## SHORT PROBLEM
Output the full listing below exactly as it reads, and skip anything that is a picture.

— begin SOURCE EXCERPT —

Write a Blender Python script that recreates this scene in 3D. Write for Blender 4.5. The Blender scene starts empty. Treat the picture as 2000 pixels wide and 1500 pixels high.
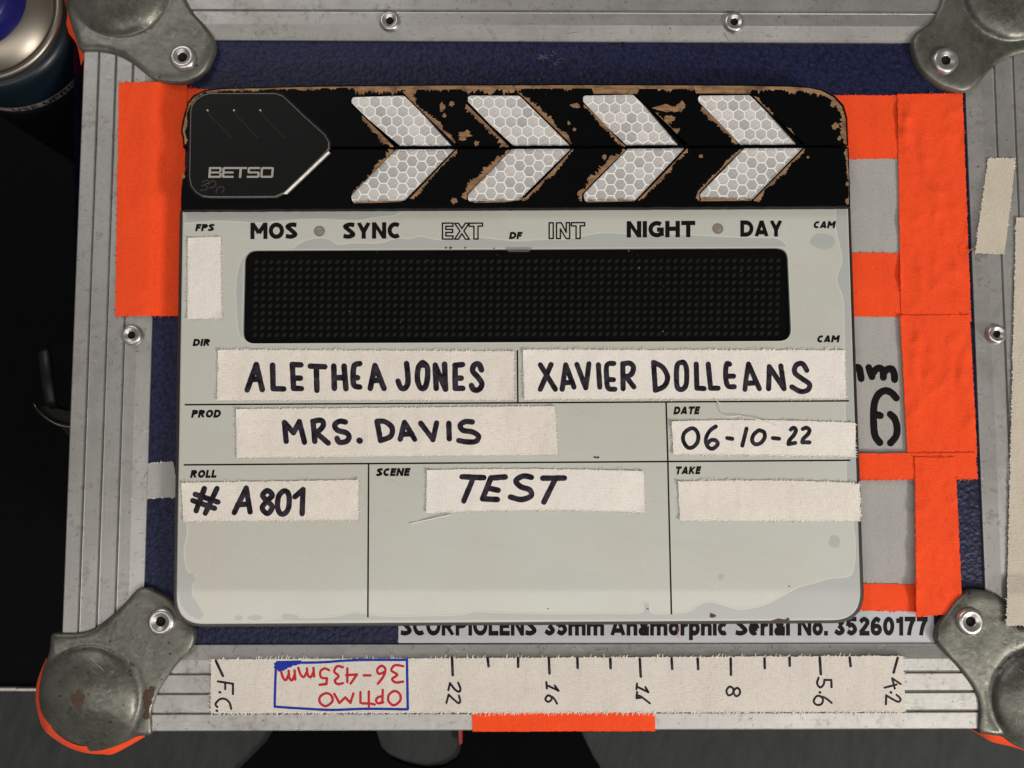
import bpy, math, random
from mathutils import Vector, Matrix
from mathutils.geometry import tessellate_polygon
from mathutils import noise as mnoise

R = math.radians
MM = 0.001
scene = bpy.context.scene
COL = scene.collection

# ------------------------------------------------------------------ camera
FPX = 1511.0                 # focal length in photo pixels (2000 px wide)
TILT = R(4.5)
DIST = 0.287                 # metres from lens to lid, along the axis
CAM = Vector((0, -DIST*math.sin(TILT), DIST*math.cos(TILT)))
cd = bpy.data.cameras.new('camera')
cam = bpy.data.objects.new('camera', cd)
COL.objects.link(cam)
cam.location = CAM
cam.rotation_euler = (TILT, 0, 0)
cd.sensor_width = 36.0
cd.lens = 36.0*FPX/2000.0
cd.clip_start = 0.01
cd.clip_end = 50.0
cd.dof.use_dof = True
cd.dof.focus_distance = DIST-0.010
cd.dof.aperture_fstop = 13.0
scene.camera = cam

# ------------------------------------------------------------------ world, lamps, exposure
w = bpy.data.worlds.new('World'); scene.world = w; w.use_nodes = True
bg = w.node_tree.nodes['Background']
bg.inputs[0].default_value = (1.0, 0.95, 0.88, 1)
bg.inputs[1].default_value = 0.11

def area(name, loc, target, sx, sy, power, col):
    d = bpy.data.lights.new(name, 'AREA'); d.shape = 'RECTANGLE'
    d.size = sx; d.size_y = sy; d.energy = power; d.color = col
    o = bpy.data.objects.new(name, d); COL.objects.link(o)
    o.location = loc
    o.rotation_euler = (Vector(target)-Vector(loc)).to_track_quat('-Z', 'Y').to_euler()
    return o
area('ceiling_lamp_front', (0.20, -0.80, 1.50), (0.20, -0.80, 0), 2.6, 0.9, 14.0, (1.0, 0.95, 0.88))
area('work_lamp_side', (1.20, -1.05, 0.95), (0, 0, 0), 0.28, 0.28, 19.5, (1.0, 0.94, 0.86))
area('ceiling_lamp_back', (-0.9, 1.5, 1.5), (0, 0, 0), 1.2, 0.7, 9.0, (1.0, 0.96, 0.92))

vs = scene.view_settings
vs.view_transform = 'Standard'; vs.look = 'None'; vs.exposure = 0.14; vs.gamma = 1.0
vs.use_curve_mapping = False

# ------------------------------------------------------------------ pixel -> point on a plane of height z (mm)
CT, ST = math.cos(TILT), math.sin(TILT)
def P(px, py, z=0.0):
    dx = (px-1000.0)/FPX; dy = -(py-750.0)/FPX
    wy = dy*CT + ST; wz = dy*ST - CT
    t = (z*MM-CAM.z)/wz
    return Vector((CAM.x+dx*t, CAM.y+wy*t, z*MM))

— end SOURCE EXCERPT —

## CORRECT RESULT
Write a Blender Python script that recreates this scene in 3D. Write for Blender 4.5. The Blender scene starts empty. Treat the picture as 2000 pixels wide and 1500 pixels high.
import bpy, math, random
from mathutils import Vector, Matrix
from mathutils.geometry import tessellate_polygon
from mathutils import noise as mnoise

R = math.radians
MM = 0.001
scene = bpy.context.scene
COL = scene.collection

# ------------------------------------------------------------------ camera
FPX = 1511.0                 # focal length in photo pixels (2000 px wide)
TILT = R(4.5)
DIST = 0.287                 # metres from lens to lid, along the axis
CAM = Vector((0, -DIST*math.sin(TILT), DIST*math.cos(TILT)))
cd = bpy.data.cameras.new('camera')
cam = bpy.data.objects.new('camera', cd)
COL.objects.link(cam)
cam.location = CAM
cam.rotation_euler = (TILT, 0, 0)
cd.sensor_width = 36.0
cd.lens = 36.0*FPX/2000.0
cd.clip_start = 0.01
cd.clip_end = 50.0
cd.dof.use_dof = True
cd.dof.focus_distance = DIST-0.010
cd.dof.aperture_fstop = 13.0
scene.camera = cam

# ------------------------------------------------------------------ world, lamps, exposure
w = bpy.data.worlds.new('World'); scene.world = w; w.use_nodes = True
bg = w.node_tree.nodes['Background']
bg.inputs[0].default_value = (1.0, 0.95, 0.88, 1)
bg.inputs[1].default_value = 0.11

def area(name, loc, target, sx, sy, power, col):
    d = bpy.data.lights.new(name, 'AREA'); d.shape = 'RECTANGLE'
    d.size = sx; d.size_y = sy; d.energy = power; d.color = col
    o = bpy.data.objects.new(name, d); COL.objects.link(o)
    o.location = loc
    o.rotation_euler = (Vector(target)-Vector(loc)).to_track_quat('-Z', 'Y').to_euler()
    return o
area('ceiling_lamp_front', (0.20, -0.80, 1.50), (0.20, -0.80, 0), 2.6, 0.9, 14.0, (1.0, 0.95, 0.88))
area('work_lamp_side', (1.20, -1.05, 0.95), (0, 0, 0), 0.28, 0.28, 19.5, (1.0, 0.94, 0.86))
area('ceiling_lamp_back', (-0.9, 1.5, 1.5), (0, 0, 0), 1.2, 0.7, 9.0, (1.0, 0.96, 0.92))

vs = scene.view_settings
vs.view_transform = 'Standard'; vs.look = 'None'; vs.exposure = 0.14; vs.gamma = 1.0
vs.use_curve_mapping = False

# ------------------------------------------------------------------ pixel -> point on a plane of height z (mm)
CT, ST = math.cos(TILT), math.sin(TILT)
def P(px, py, z=0.0):
    dx = (px-1000.0)/FPX; dy = -(py-750.0)/FPX
    wy = dy*CT + ST; wz = dy*ST - CT
    t = (z*MM-CAM.z)/wz
    return Vector((CAM.x+dx*t, CAM.y+wy*t, z*MM))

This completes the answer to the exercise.